Au-delà de ces facteurs socioéconomiques, le vote d’extrême droite reflète aussi la persistance d’insécurités identitaires plus profondes liées à l’immigration. Ces enjeux continuent de travailler en profondeur les électorats européens, au profit du discours nationaliste de ces partis. En témoigne la résurgence actuelle des débats sur l’immigration en France, en Italie, en Allemagne, en Autriche ou au Royaume-Uni.
Les incertitudes créées par la guerre augmentent par ailleurs la demande d’autorité et de leadership fort, en résonance avec la question fondamentale des frontières, de la souveraineté et de la protection des intérêts nationaux, qui sont au cœur de la rhétorique de ces mouvements. Beaucoup de ces partis ont critiqué les sanctions à l’encontre de la Russie au motif que celles-ci pénaliseraient avant tout les citoyennes et les citoyens de leurs pays respectifs, pour mieux faire oublier au passage leur sympathie pour le régime autoritaire de Vladimir Poutine.
Enfin, la montée en puissance de l’extrême droite illustre le travail que nombre de ces partis ont opéré depuis plusieurs années pour « lisser » leur image. En France, Marine Le Pen poursuit sur sa ligne de « dédiabolisation » du RN. En Italie, le parti de Giorgia Meloni s’est éloigné de ses positions les plus radicales sur l’immigration ou l’Union européenne. Le succès des Démocrates de Suède témoigne aussi de la tactique de Jimmie Åkesson pour gommer progressivement les racines de son mouvement au sein de la galaxie néonazie.

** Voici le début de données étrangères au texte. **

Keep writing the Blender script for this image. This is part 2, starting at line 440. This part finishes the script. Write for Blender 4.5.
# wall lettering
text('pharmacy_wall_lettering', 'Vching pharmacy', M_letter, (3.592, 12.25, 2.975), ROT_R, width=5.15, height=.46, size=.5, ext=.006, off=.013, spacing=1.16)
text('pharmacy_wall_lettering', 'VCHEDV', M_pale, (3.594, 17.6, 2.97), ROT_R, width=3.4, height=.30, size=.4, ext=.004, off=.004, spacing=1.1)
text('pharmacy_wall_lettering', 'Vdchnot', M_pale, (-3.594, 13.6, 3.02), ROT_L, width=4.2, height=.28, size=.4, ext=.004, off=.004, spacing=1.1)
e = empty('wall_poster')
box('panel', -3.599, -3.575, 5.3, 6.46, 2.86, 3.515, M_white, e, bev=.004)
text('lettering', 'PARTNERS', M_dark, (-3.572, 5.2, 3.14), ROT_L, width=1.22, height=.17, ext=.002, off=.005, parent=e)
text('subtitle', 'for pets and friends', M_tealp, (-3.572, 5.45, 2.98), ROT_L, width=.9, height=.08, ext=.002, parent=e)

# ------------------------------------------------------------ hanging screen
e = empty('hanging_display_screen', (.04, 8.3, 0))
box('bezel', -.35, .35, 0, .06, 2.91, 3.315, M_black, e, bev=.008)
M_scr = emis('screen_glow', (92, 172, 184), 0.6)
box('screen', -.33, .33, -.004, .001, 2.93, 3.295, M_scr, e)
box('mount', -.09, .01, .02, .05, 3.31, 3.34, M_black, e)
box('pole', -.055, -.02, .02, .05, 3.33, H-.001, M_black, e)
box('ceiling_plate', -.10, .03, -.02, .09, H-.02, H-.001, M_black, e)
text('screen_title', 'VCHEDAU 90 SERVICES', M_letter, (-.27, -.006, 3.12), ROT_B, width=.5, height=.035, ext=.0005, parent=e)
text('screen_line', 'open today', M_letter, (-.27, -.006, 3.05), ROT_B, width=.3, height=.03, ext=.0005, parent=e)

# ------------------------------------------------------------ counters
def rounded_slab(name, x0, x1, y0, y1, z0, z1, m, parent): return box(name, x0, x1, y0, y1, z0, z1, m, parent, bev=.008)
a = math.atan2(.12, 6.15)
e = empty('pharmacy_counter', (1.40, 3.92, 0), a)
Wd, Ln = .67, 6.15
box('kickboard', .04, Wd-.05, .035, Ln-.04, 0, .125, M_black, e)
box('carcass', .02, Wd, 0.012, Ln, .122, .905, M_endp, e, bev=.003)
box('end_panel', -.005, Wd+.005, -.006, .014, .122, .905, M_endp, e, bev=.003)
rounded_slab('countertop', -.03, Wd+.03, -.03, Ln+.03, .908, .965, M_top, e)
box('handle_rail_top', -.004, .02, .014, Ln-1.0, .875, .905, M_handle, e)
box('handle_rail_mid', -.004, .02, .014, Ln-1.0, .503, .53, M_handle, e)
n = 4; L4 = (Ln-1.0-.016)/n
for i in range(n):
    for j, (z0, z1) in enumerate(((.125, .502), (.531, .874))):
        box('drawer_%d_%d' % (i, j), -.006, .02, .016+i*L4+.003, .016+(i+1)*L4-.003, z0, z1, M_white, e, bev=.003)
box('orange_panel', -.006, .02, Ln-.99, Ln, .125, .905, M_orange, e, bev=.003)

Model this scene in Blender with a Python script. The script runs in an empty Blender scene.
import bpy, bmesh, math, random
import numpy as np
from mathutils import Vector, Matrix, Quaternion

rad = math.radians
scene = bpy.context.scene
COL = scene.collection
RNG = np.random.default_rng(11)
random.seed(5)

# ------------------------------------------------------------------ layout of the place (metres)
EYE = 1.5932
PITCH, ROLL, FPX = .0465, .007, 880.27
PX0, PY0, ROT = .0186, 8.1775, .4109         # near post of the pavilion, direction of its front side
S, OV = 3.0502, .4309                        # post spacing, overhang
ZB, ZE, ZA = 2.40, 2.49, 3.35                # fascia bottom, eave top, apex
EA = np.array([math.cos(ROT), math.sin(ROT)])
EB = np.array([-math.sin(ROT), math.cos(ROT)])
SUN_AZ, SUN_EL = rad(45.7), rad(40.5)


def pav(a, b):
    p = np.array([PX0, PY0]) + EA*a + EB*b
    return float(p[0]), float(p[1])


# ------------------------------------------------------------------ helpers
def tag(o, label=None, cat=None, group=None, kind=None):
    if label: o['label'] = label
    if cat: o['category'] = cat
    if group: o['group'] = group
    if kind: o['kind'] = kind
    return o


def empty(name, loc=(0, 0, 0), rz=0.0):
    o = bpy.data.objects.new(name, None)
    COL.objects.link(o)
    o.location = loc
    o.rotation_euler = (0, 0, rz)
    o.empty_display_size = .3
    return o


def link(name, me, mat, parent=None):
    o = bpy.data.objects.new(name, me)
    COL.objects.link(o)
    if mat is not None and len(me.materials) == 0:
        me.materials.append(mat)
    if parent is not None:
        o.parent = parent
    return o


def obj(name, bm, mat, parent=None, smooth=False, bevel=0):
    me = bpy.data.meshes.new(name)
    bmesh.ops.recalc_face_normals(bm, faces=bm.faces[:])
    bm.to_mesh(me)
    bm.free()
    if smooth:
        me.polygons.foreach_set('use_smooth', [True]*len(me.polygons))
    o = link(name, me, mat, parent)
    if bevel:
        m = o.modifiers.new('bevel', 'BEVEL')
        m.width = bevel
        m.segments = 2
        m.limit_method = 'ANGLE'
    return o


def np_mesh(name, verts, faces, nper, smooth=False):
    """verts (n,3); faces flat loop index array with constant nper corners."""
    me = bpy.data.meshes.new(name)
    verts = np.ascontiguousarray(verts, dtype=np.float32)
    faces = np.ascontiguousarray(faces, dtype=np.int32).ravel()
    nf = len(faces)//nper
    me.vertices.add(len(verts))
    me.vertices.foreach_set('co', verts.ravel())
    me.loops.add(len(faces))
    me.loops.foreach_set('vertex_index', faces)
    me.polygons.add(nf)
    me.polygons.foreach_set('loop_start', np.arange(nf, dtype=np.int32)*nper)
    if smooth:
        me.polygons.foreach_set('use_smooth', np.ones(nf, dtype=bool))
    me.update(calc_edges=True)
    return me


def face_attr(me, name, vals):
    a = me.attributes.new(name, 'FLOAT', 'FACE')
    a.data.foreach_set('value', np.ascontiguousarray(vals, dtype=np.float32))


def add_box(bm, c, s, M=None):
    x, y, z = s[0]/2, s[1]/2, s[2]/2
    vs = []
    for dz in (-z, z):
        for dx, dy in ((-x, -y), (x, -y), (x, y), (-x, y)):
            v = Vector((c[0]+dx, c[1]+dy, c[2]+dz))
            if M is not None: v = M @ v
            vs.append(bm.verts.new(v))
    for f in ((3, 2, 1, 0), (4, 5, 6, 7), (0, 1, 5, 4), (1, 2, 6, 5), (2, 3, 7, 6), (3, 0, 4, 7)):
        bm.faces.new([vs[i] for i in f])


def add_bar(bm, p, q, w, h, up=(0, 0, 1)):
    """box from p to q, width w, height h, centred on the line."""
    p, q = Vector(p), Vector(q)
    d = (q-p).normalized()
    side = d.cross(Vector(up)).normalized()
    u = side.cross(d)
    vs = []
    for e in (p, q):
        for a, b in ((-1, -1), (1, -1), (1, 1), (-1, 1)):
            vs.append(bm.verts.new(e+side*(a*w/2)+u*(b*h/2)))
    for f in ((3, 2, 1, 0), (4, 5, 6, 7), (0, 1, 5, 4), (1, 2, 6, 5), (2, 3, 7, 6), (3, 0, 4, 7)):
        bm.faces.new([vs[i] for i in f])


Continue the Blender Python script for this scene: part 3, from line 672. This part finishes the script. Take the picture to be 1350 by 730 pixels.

Une menace pour la démocratie
On assiste depuis plusieurs années à l’institutionnalisation et la normalisation de l’extrême droite, et à la propagation croissante de ses thèmes et de ses idées dans l’espace public.
En Europe, les grands partis de la droite classique se sont réapproprié beaucoup des thèses de l’extrême droite, sur l’immigration ou l’identité. La droitisation des Républicains (LR) en France témoigne si besoin était de cette forte porosité idéologique, mais on observe un mouvement similaire dans nombre de pays européens.
Cette fusion des droites offre de multiples opportunités à l’extrême droite de venir un peu plus s’insinuer dans les arènes du pouvoir. Beaucoup de ces partis sont ou ont été au gouvernement dans les années récentes, en Italie, en Autriche, aux Pays-Bas, en Hongrie, en Pologne, en Slovaquie, en Suède, au Danemark et ailleurs. En Espagne, Vox est devenu en quelques années un partenaire du Parti populaire au plan local et régional. Le décès récent de Silvio Berlusconi, leader de Forza Italia, nous rappelle le rôle de « légitimation » joué par la droite lorsqu’elle se risque à l’alliance avec l’extrême-droite.
Si elle ne menace pas ouvertement les fondations mêmes des régimes démocratiques, l’extrême droite s’oppose toutefois aux valeurs et aux normes libérales qui en assurent l’équilibre politique et institutionnel.
Si elle ne menace pas ouvertement les fondations mêmes des régimes démocratiques, l’extrême droite s’oppose toutefois aux valeurs et aux normes libérales qui en assurent l’équilibre politique et institutionnel. La dérive « illibérale » des régimes hongrois ou polonais, ou l’expérience même de la présidence de Donald Trump aux États-Unis témoignent des multiples attaques portées à l’encontre des droits des minorités, des immigrés, des contre-pouvoirs, des milieux associatifs, des médias ou des juges.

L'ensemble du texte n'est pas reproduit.